Das Herz schlägt in den Ohren, glücklich, erschöpft, stolz und dieses Panorama: Unten der See mit dem Ausflugsdampfer und das, was wie tausend Wildgänse aussieht, sind Segelboote. Überall Gipfel und Gipfelkreuze. Meine Sorgen? Alle noch da, aber klein, irgendwie lösbar, muss mich nur ein wenig anstrengen, wie eben gerade.  
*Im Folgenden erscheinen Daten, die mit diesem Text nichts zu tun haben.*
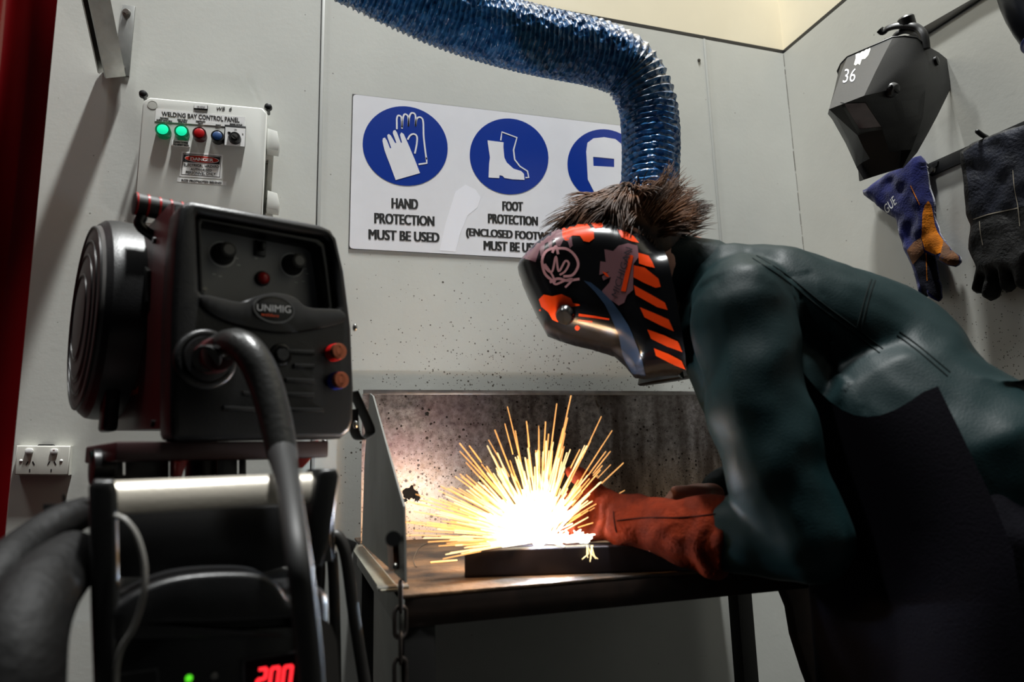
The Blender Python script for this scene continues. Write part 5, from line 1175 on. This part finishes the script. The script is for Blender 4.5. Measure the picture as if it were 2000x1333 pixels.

Dabei haben wir zuhause auch ein Gipfelkreuz mit Berg und See und Wildgänsen. Der Dampfer fehlt noch.  Dieses unbeschreibliche Hochgefühl – ich kann alles wenn ich will – hätte ich einfacher haben können. Unser Gipfelkreuz ist auch größer und es steht nicht so etwas Schlimmes dran: Gott schütze unsere Seen, Wald und Flur. (Vielleicht sollte ersteimal das Ordnungsamt… Wie es sich effektiv selbst finanzieren könnte, lasen Sie in diesem Beitrag.) Auch die Kraft des positiven Gedankens ließe sich angesichts der guten Gastronomie in Wallendorf und Löpitz zweifellos erfahren.

Sie meinen es war nicht das Kreuz, sondern die Plage?! Vielleicht eine Kombination aus beidem. Dann stünde unser Kreuz auf dem falschen Hügel. Aber wer sagt denn, dass die Plage nicht auch in der Ebene stattfinden kann? Z.B. einmal um den See joggen und erst dann nach oben? Wenn der Effekt ausbleibt, joggen Sie bitte zweimal. Geht es immer noch nicht, könnte es am Kreuz liegen, weil vor seiner Errichtung die Genehmigungsbürokratie nicht präzise befolgt wurde. In diesem Fall wenden Sie sich bitte an den Vorsitzenden des Ausschusses für Seen und Tourismus. Ha.-Jo. Pomian hätte nicht zum ersten Mal den Wallendorfer See mit erhöhter Bugwelle durchfahren und anschließend mit Hilfe die Wogen zu glätten gehabt. Sicherlich gelingt es auch diesmal. Oder sollte er das Kreuz wieder heruntertragen, im Winter alle erforderlichen Anträge schreiben und Pfingsten nächsten Jahres wieder aufstellen?